In the Warsaw Ghetto there was the Jewish historian Dr. Emanuel Ringelblum. He writes: “If there will be an end to this inferno, and they will at some point want to commemorate in future generations what had been in the Warsaw Ghetto, and will want to describe the heroism of the ghetto, I recommend to them that they should make a statue”, not like this statue by Rapaport, but a statue of a Jewish child, because he is the true hero of the Holocaust. Thus Ringelblum writes. I remember a generous German who was part of the staff in Buchenwald. When my friend Dudek Shidlovsky and I, at the age of seven and a half, would approach him, he would give us a piece of bread with jam. We would split it in half- he folded his half up and put it in the pocket of his pajama in order to split it with his father Leibel.
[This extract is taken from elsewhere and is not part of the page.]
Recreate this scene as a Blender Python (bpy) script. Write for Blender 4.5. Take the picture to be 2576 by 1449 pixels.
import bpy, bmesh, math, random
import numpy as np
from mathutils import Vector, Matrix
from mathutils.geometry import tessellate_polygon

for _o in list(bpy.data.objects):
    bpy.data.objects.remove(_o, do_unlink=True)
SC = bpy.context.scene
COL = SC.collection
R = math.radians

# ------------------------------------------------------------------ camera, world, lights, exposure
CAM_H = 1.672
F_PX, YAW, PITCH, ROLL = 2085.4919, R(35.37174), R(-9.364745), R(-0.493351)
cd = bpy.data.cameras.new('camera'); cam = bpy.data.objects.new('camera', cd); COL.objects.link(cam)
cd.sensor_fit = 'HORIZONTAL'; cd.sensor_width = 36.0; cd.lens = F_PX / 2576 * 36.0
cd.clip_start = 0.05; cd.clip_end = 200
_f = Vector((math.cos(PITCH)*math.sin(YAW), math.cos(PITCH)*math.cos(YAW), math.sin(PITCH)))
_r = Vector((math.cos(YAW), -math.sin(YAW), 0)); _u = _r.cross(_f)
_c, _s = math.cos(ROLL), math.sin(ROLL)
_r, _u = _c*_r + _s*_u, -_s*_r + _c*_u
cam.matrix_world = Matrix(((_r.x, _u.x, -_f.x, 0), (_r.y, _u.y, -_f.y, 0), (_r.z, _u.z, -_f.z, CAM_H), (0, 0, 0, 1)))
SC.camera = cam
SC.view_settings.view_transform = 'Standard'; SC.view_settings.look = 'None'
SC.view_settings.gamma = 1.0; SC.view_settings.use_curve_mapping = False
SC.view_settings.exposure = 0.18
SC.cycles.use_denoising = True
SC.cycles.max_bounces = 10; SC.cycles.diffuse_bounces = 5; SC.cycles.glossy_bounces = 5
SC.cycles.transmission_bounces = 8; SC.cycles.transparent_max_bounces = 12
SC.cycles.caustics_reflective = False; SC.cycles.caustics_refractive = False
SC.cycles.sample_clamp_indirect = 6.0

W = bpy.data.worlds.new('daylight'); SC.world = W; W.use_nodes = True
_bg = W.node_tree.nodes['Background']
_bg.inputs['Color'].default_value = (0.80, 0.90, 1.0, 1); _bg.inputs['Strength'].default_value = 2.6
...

I split my half with my brother Naphtali. Moshe Pshigurshky from our block, born in Piotrkow and with me in Buchenwald, a boy about ten years old, remembers how on Shabbat Hagadol (the Sabbath before Passover), two weeks before the liberation, which we didn’t know was coming, he had yahrzeit, the day of mourning for his father’s death. He wanted to say Kaddish, the memorial prayer for the dead, for him. He was a boy ten years old, but he didn’t have a prayer book. There were no prayer books in Buchenwald, and he didn’t know the prayer by heart. Until one Jew told him that someone else who works in the clothing storage facility had a prayer book. He approached him, and said “give it to me”? The man said “no”. He didn’t want to endanger himself or the child. Then Moshe took out his daily ration of bread, and said take the bread and gave me the prayer book for five minutes. He split the bread with him. The man didn’t stand in the child’s way, he gave him the prayer book. It was the Sabbath before Passover. Moshe took that opportunity to recite the entire Haggadah of Passover, with “He who stood up for our forefathers and for us”.
These are the survivors. As was mentioned, one and a half million did not survive. Great heroes. Smuggling themselves, supporting families, between and under the barbed wire fencing, going back and forth from the ghetto to the Aryan side, with such resourcefulness and courage, with such determination and Jewish pride. To trade the daily portion of bread to say Kaddish for a father.
We have another youth who sits in darkness, a boy who is a few years older than we had been, he is not far from here in Gaza, and his name is Gilad Schalit. Tonight, the Night of Remembrance, which Yad Vashem established tonight’s ceremony as marking Children in the Holocaust, that the children of Israel should know to value that which we have, a national home, a state, freedom, sovereignty, the ability to walk upright, a backbone, we can and perhaps must kiss the clods of earth of the land that provides the right to Jewish identity and a complete life in our home.